* **Information supplied**:
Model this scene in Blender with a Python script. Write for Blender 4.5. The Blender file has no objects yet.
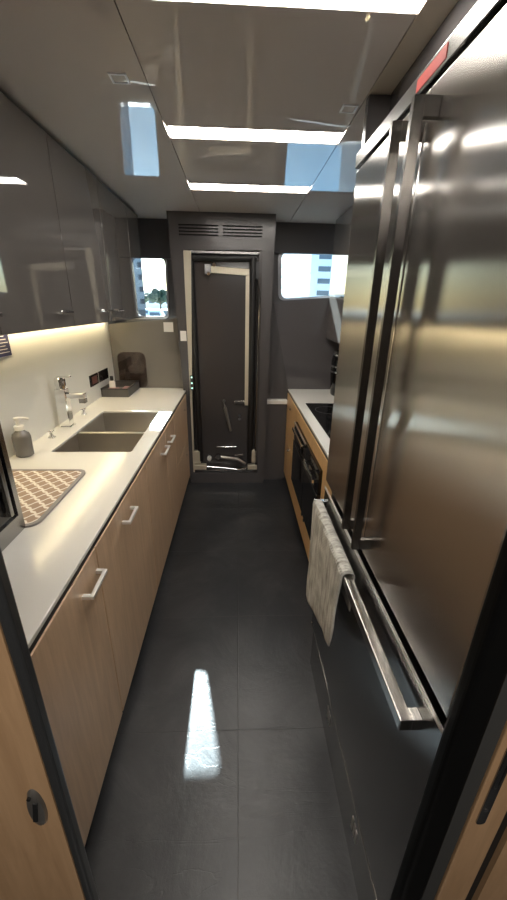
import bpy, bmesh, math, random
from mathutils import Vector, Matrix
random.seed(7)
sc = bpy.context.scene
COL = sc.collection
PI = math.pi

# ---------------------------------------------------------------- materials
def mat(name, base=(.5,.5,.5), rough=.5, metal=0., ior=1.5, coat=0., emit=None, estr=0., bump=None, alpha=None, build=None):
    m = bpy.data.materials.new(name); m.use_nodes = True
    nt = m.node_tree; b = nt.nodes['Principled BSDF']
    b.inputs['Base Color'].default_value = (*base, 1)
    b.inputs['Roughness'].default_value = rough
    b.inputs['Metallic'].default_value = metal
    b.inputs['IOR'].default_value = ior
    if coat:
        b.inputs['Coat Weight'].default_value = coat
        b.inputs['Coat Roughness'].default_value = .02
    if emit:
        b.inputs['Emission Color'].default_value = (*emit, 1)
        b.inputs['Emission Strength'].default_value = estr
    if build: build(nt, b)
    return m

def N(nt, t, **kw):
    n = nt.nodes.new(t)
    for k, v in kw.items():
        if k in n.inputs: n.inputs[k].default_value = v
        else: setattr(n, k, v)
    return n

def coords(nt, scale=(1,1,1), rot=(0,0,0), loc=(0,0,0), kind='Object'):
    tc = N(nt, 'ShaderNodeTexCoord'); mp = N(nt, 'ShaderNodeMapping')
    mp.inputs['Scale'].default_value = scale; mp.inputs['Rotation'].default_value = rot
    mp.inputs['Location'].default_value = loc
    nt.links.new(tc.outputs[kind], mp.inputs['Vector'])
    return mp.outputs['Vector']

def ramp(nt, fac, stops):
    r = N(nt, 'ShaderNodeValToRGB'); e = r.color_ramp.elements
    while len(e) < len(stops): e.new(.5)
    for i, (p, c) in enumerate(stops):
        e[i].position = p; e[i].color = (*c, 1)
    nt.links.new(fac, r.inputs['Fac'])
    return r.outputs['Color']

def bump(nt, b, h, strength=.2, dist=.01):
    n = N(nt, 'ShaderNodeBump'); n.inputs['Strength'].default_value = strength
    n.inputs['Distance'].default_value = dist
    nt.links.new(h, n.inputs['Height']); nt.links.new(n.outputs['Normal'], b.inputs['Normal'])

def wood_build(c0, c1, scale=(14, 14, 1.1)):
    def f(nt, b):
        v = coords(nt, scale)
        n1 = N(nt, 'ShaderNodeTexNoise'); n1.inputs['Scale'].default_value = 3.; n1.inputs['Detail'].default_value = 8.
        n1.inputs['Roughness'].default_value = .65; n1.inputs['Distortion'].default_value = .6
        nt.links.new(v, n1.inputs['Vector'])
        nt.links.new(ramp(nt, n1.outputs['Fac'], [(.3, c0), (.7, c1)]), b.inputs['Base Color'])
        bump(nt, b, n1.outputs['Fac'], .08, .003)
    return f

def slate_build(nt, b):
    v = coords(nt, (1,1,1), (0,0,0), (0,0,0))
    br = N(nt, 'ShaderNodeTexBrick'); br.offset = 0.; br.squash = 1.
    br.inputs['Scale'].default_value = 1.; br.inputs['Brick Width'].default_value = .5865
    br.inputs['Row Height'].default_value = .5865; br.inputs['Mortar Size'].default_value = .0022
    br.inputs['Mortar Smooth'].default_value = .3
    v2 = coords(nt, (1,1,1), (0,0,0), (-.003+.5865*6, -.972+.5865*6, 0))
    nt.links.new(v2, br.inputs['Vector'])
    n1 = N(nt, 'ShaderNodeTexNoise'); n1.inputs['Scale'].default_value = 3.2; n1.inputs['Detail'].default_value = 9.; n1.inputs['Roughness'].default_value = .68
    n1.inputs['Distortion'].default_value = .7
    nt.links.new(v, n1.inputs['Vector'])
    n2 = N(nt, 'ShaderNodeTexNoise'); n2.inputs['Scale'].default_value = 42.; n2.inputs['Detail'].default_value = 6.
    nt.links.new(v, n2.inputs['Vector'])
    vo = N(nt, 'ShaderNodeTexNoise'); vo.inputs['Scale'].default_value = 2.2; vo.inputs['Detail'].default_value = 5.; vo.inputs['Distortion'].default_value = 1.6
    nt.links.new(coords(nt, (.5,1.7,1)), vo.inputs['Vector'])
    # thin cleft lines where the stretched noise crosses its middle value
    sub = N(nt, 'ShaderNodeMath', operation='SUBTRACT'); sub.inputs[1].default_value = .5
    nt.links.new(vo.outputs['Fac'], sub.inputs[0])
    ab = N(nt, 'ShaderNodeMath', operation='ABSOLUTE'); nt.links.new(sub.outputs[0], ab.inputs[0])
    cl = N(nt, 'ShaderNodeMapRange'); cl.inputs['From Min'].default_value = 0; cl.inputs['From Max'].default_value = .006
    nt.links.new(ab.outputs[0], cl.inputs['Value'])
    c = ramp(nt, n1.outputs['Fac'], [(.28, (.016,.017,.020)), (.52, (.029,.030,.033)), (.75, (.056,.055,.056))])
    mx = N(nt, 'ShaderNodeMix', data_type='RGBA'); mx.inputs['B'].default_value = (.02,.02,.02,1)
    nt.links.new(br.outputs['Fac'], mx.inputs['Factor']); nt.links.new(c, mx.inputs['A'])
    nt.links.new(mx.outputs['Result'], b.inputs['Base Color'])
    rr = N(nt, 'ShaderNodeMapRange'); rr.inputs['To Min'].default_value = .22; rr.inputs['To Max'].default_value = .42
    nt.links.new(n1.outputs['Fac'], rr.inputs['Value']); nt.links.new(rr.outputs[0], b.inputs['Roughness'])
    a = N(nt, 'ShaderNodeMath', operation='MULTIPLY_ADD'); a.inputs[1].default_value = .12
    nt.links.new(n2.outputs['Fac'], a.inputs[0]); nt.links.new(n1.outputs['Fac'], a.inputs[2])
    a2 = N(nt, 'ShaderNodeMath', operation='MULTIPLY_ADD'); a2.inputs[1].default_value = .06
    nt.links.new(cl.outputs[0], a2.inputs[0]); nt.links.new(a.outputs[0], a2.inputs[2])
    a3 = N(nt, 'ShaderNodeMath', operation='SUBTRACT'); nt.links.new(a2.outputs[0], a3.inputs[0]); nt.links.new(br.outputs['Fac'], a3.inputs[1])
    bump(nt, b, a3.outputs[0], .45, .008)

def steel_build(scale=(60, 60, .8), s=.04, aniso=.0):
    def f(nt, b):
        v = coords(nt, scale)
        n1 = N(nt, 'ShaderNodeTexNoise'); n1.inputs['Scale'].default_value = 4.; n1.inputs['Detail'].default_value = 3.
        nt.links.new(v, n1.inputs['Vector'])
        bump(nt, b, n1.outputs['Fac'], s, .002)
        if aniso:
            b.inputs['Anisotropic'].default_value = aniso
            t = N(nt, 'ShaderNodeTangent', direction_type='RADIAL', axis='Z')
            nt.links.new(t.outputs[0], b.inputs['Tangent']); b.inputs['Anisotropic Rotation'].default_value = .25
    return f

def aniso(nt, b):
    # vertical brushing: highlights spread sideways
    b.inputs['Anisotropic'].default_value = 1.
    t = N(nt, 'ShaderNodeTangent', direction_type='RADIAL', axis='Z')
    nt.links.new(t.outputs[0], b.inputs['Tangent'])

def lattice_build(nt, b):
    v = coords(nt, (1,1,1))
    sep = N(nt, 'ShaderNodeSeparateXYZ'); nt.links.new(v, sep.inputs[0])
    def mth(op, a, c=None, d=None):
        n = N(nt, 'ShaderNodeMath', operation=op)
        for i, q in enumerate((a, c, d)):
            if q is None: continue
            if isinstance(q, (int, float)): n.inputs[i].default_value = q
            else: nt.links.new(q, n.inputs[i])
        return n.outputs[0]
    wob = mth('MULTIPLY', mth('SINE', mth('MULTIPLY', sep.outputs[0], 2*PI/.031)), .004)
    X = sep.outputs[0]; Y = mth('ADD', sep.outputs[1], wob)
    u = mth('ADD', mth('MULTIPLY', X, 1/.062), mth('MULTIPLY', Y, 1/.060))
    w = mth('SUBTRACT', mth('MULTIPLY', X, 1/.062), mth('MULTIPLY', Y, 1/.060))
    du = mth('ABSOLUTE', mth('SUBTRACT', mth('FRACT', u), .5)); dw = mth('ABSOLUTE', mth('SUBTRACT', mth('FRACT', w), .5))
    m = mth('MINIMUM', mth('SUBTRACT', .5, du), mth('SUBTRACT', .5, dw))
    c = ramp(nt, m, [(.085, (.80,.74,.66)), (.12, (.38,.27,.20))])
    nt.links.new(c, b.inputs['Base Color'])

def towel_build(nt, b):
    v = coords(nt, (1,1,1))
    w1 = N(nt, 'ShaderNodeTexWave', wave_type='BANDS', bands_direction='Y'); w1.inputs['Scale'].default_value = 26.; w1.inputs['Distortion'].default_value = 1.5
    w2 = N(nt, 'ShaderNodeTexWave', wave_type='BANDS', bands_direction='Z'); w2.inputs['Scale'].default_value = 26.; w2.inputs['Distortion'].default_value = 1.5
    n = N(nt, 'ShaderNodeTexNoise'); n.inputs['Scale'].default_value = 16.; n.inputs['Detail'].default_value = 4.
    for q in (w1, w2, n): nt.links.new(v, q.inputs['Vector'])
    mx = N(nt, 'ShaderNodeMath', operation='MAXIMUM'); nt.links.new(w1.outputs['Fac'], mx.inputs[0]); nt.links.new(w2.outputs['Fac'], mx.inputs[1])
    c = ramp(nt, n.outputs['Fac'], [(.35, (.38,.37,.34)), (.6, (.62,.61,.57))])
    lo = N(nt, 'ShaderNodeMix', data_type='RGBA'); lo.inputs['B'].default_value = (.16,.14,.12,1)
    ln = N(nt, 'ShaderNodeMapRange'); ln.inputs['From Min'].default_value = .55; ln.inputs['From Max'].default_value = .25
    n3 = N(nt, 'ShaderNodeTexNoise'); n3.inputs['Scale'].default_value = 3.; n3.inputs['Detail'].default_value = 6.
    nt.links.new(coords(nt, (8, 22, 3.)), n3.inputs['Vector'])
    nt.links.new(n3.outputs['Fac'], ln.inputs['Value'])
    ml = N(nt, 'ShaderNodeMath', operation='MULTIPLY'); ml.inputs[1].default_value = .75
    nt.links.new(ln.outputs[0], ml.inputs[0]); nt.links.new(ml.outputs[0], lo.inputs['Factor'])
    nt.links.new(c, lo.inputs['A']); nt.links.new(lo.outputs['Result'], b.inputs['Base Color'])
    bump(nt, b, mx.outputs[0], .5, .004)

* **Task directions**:
Pick out, from the lines above, every one that contains the string "scene".

* **Finished task**:
Model this scene in Blender with a Python script. Write for Blender 4.5. The Blender file has no objects yet.
sc = bpy.context.scene